On May 14, voters will decide whether to increase the hotel bed tax in mainland Miami-Dade by one percent to help fund renovations at the stadium. The team will pay for the local referendum.

The deal, a 30-year economic development grant, includes a non-relocation agreement. The Dolphins could pay a minimum $120 million repayment penalty if certain conditions, including the number of Super Bowls and BCS Championship they land, aren't met.

The Dolphins have offered to pay the county and the state back the money it receives from a sales tax rebate of $3 million a year for 30 years.

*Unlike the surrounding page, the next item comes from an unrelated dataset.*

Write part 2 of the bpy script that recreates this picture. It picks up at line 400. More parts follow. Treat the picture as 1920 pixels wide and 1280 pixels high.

The state legislature is considering a bill that would authorize the rebate and also raise the hotel bed tax. Under the Senate version of the bill, the Dolphins would have to compete for that money with other professional sports franchises in the state.

"The agreement between the county and the Dolphins will sell itself if, in the next 35 days, we can get it to the people," said attorney H.T. Smith, who is teaming up with Cuban-American leader Jorge Arrizurieta to head Miami First, a political-action committee funded by the Dolphins.

Miami First aired several ads earlier this year.

"It is an initiative that H.T. and I will take to the streets of Miami-Dade County throughout every community to ensure that every question that needs to be answered is answered," said Arrizurieta

The pair said the deal struck with the Dolphins is much different than the one for Marlins Park, where taxpayers paid 75 percent of the bill.

"This is not the Marlins deal," said Smith. "Most voters, I think, are fair and they'll say, wait a minute, we're not going to hold the Miami Dolphins responsible for another deal that was a bad deal."

Miami-Dade Mayor Carlos Gimenez said he won't actively campaign for the deal.

"If people ask me to participate or ask my opinion, I will give them my opinion," he said. "I am going to get into a campaign mode? No, I have a county to run here."

The Dolphins say that their 25-year-old stadium needs at least $350 million in improvements to remain competitive with newer stadiums around the NFL. In its deal with the county, the team will pay 70 percent of the cost.

The Dolphins and San Francisco 49ers, who will move into a new stadium next year, are vying for Super Bowl L in 2016.  The loser will compete against the Houston Texans to host Super Bowl LI in 2017.

NFL team owners will announce the locations of Super Bowls L and LI on May 22 in Boston.